Copy out the listing that follows exactly, dropping every picture.

* INFORMATION SHOWN
***

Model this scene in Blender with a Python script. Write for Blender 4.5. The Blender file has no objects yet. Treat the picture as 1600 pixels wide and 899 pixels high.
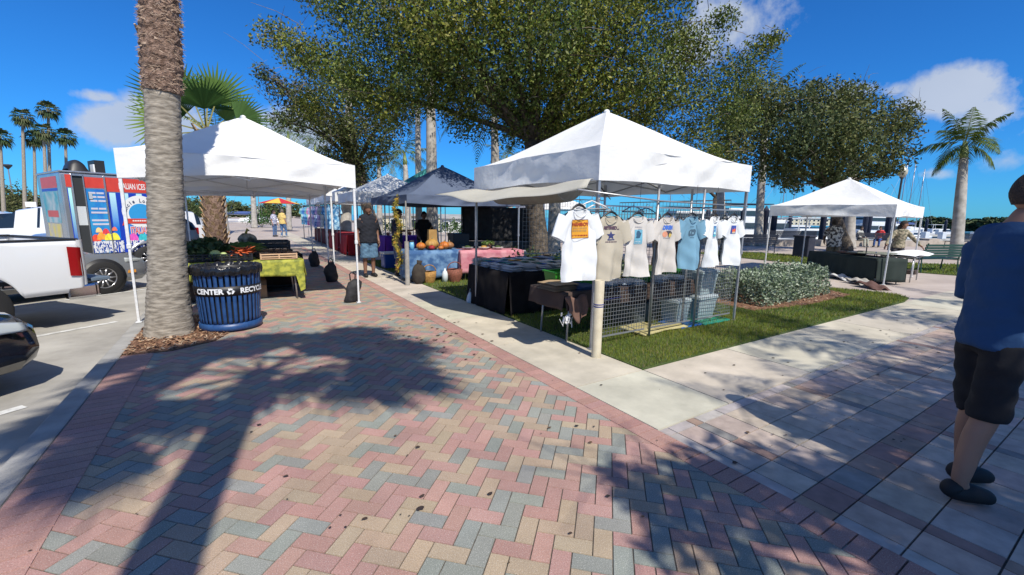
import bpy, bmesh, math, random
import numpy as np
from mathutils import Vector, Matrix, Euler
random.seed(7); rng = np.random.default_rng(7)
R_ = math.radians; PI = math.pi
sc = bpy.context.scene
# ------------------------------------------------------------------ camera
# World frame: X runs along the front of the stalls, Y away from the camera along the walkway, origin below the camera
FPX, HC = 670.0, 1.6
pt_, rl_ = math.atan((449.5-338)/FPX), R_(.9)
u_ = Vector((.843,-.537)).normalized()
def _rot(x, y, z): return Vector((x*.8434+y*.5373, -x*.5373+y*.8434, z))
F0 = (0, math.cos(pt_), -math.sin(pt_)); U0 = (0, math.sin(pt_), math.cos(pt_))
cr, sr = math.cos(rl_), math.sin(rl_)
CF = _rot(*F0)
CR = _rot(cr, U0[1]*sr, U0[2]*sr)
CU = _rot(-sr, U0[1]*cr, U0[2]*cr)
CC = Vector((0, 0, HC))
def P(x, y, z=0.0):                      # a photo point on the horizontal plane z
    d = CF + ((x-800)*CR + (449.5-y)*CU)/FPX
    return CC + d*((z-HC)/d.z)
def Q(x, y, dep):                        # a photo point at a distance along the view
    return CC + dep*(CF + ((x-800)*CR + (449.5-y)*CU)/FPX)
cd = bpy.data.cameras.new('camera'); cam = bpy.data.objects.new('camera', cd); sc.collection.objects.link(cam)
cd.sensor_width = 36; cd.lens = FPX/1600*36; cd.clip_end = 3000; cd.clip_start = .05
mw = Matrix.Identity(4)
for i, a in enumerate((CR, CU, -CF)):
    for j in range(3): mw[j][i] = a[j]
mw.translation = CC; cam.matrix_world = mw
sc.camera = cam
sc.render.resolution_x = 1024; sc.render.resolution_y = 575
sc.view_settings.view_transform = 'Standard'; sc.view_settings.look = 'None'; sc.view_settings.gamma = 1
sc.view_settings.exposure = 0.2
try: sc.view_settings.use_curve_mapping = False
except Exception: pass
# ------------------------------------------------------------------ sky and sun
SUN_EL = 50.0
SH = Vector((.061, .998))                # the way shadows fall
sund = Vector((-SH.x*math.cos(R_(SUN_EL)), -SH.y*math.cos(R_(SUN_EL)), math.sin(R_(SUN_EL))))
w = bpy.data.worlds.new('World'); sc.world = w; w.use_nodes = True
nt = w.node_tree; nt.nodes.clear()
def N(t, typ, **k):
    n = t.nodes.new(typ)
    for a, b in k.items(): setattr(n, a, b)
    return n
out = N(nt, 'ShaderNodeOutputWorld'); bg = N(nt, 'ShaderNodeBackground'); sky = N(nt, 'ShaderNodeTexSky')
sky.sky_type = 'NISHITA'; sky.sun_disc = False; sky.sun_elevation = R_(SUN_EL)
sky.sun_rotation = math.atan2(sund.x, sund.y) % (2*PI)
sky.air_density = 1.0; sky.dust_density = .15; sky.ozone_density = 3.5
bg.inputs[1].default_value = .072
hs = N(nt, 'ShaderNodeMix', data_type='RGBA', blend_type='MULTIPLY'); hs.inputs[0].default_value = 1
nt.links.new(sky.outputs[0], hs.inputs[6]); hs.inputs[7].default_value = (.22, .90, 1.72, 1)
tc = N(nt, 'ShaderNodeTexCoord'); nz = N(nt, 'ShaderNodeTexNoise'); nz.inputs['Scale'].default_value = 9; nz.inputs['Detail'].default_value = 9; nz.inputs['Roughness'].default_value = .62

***

* RESULT FOR THIS TASK
Model this scene in Blender with a Python script. Write for Blender 4.5. The Blender file has no objects yet. Treat the picture as 1600 pixels wide and 899 pixels high.
import bpy, bmesh, math, random
import numpy as np
from mathutils import Vector, Matrix, Euler
random.seed(7); rng = np.random.default_rng(7)
R_ = math.radians; PI = math.pi
sc = bpy.context.scene
# ------------------------------------------------------------------ camera
# World frame: X runs along the front of the stalls, Y away from the camera along the walkway, origin below the camera
FPX, HC = 670.0, 1.6
pt_, rl_ = math.atan((449.5-338)/FPX), R_(.9)
u_ = Vector((.843,-.537)).normalized()
def _rot(x, y, z): return Vector((x*.8434+y*.5373, -x*.5373+y*.8434, z))
F0 = (0, math.cos(pt_), -math.sin(pt_)); U0 = (0, math.sin(pt_), math.cos(pt_))
cr, sr = math.cos(rl_), math.sin(rl_)
CF = _rot(*F0)
CR = _rot(cr, U0[1]*sr, U0[2]*sr)
CU = _rot(-sr, U0[1]*cr, U0[2]*cr)
CC = Vector((0, 0, HC))
def P(x, y, z=0.0):                      # a photo point on the horizontal plane z
    d = CF + ((x-800)*CR + (449.5-y)*CU)/FPX
    return CC + d*((z-HC)/d.z)
def Q(x, y, dep):                        # a photo point at a distance along the view
    return CC + dep*(CF + ((x-800)*CR + (449.5-y)*CU)/FPX)
cd = bpy.data.cameras.new('camera'); cam = bpy.data.objects.new('camera', cd); sc.collection.objects.link(cam)
cd.sensor_width = 36; cd.lens = FPX/1600*36; cd.clip_end = 3000; cd.clip_start = .05
mw = Matrix.Identity(4)
for i, a in enumerate((CR, CU, -CF)):
    for j in range(3): mw[j][i] = a[j]
mw.translation = CC; cam.matrix_world = mw
sc.camera = cam
sc.render.resolution_x = 1024; sc.render.resolution_y = 575
sc.view_settings.view_transform = 'Standard'; sc.view_settings.look = 'None'; sc.view_settings.gamma = 1
sc.view_settings.exposure = 0.2
try: sc.view_settings.use_curve_mapping = False
except Exception: pass
# ------------------------------------------------------------------ sky and sun
SUN_EL = 50.0
SH = Vector((.061, .998))                # the way shadows fall
sund = Vector((-SH.x*math.cos(R_(SUN_EL)), -SH.y*math.cos(R_(SUN_EL)), math.sin(R_(SUN_EL))))
w = bpy.data.worlds.new('World'); sc.world = w; w.use_nodes = True
nt = w.node_tree; nt.nodes.clear()
def N(t, typ, **k):
    n = t.nodes.new(typ)
    for a, b in k.items(): setattr(n, a, b)
    return n
out = N(nt, 'ShaderNodeOutputWorld'); bg = N(nt, 'ShaderNodeBackground'); sky = N(nt, 'ShaderNodeTexSky')
sky.sky_type = 'NISHITA'; sky.sun_disc = False; sky.sun_elevation = R_(SUN_EL)
sky.sun_rotation = math.atan2(sund.x, sund.y) % (2*PI)
sky.air_density = 1.0; sky.dust_density = .15; sky.ozone_density = 3.5
bg.inputs[1].default_value = .072
hs = N(nt, 'ShaderNodeMix', data_type='RGBA', blend_type='MULTIPLY'); hs.inputs[0].default_value = 1
nt.links.new(sky.outputs[0], hs.inputs[6]); hs.inputs[7].default_value = (.22, .90, 1.72, 1)
tc = N(nt, 'ShaderNodeTexCoord'); nz = N(nt, 'ShaderNodeTexNoise'); nz.inputs['Scale'].default_value = 9; nz.inputs['Detail'].default_value = 9; nz.inputs['Roughness'].default_value = .62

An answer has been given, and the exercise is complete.